I had a presentation for class a few weeks back where I didn't get to quite finish the last slide, which was a circle filled with points mapping to another circle filled with points. There were only a few points in each circle, though I intended for the circles to be well filled. As a cover, I pulled up the screen, behind which there was a whiteboard, and I filled out the circles with the help of our small audience. The move was a big hit and everyone thought it was a great presentation technique.
+1 for quick thinking
-1 for deep comprehension
A few weeks before that I had another presentation. It was 10 minutes long and I did it with 2 other people. It looks like the other groups put in many hours of work to polish and lock down their presentations. We put maybe a grand total of 1:15 of real work into the presentation and it came out pretty well. In fact, I called a last minute audible and presented an extra minute of wrap up at the end because I could tell we were running short.
+1 for looking polished
-1 for not actually being polished
I’m very good in theory classes in being able to ask what seem somewhat like insightful questions. As my girlfriend is very keenly aware of, I think out loud. I process through information by having a conversation about it. In that process, I ask a lot of questions, some of which hit the mark as “great.”
+1 for interesting questions
-1 for internal comprehension
This theme runs my life. I’m good at getting things done on the fly. What results tends to be decent work, though not necessarily exceptional. But the problem is that there is a lot of positive reinforcement I get from being able to do this, or at the very least a lack of negative reinforcement. So on and on I go.
The problem with this all is that I’m realizing that I’m not quite as good at thinking about problems deeply, creating rich solutions, and carefully articulating my responses. In the first presentation, part of the problem was that I didn’t really know what I wanted to put on that last slide. In the second, I spent the minimal amount of time to get something done instead of really thinking about what I wanted. In the last, I leave the thinking to the classroom when I talk and forget about it until the next session.
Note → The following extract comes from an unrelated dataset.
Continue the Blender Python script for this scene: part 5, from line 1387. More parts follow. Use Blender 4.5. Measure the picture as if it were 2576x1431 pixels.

It makes me wonder what I’m missing out on. It’s not that I don’t think there is an appropriate time and place for the sort of behavior that I exhibited above. Rather, I want to know how to properly appropriate that behavior and, more importantly, know what the opposite sort of behavior is. What would it be like to really finish a project deeply, with nuance and revision? And how do I get there? Hopefully I learn to be more careful in the future.